From The Guardian
Unlimited (London)
Dated Wednesday March 22Blair's luck has run out - and he has no one to blame but himself
Three years of conflict in Iraq has corroded public trust in every aspect of his premiership, both domestic and foreign
By Jonathan Freedland
If you want to understand the current plight of Tony Blair, there was a brief but revealing glimpse of it on BBC News 24 yesterday afternoon. The channel carried live a thoughtful, cogent speech by the prime minister on foreign policy, the first of a trilogy. The moment the PM finished, the presenter invited a correspondent to offer a few words of analysis - before returning to the big story of the day: the ongoing row over loans-for-peerages. Blair's face was gone, replaced by Tory benefactor Stuart Wheeler, denouncing the corruption of the Blair regime.
There it was, Blair's problem in a televisual nutshell: he can get no message across, can set no grand vision, drive through no important policy, because his voice is drowned out by political noise. This week's noise was Labour sleaze. Last week it was Labour's split on education reform. The week before that it was more alleged Labour sleaze, centred on the financial arrangements of Tessa Jowell. These are the passing squalls, but they are not the source of the storm. That lies elsewhere.
To find it, one has to look hard at that speech yesterday. Ambitious to lay out a coherent Blair doctrine of foreign policy, the prime minister began by restating his belief in liberal interventionism - the creed that democratic countries can no longer stand by while dictators commit hideous crimes against their own peoples.

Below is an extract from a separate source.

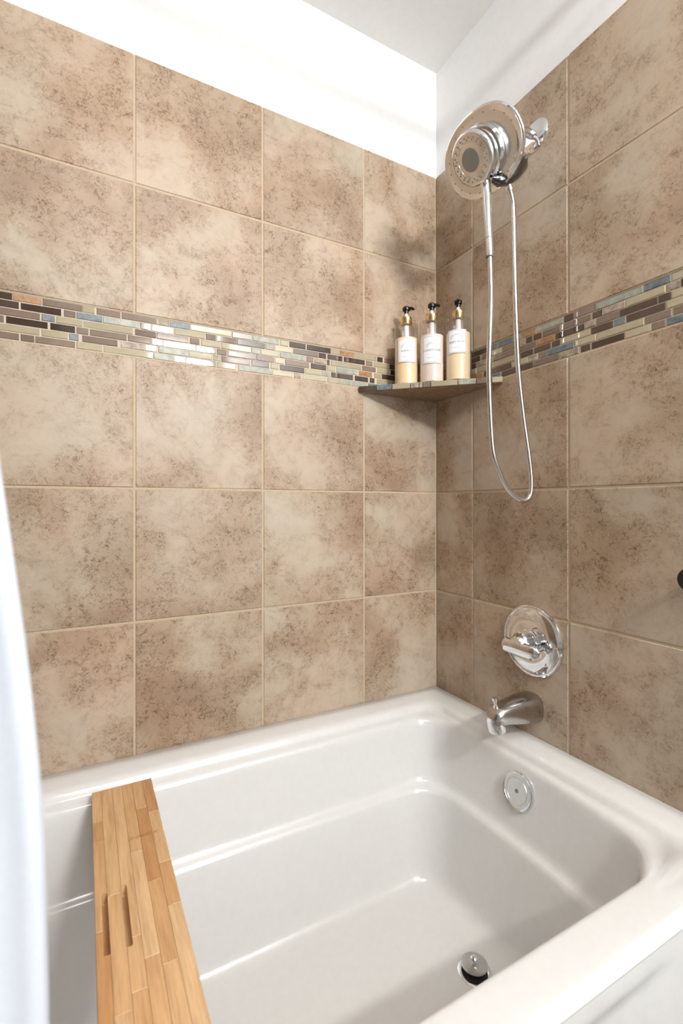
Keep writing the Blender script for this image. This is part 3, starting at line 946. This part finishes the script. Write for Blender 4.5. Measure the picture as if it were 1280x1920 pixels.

When he first developed the idea, in the so-called Chicago speech of 1999, at the height of the Kosovo crisis, he won many admirers. Those who, like me, backed the principle of intervention believed Blair was articulating a new approach to international affairs, one that would no longer see the principle of state sovereignty trump all other moral considerations. That same year, Augusto Pinochet had failed in his attempt to hide behind the legal notion of "sovereign immunity" rather than be answerable for his crimes in Chile. The Blair doctrine suggested a new dispensation, one that would no longer let horror go unpunished, one that would not tolerate a second Rwanda.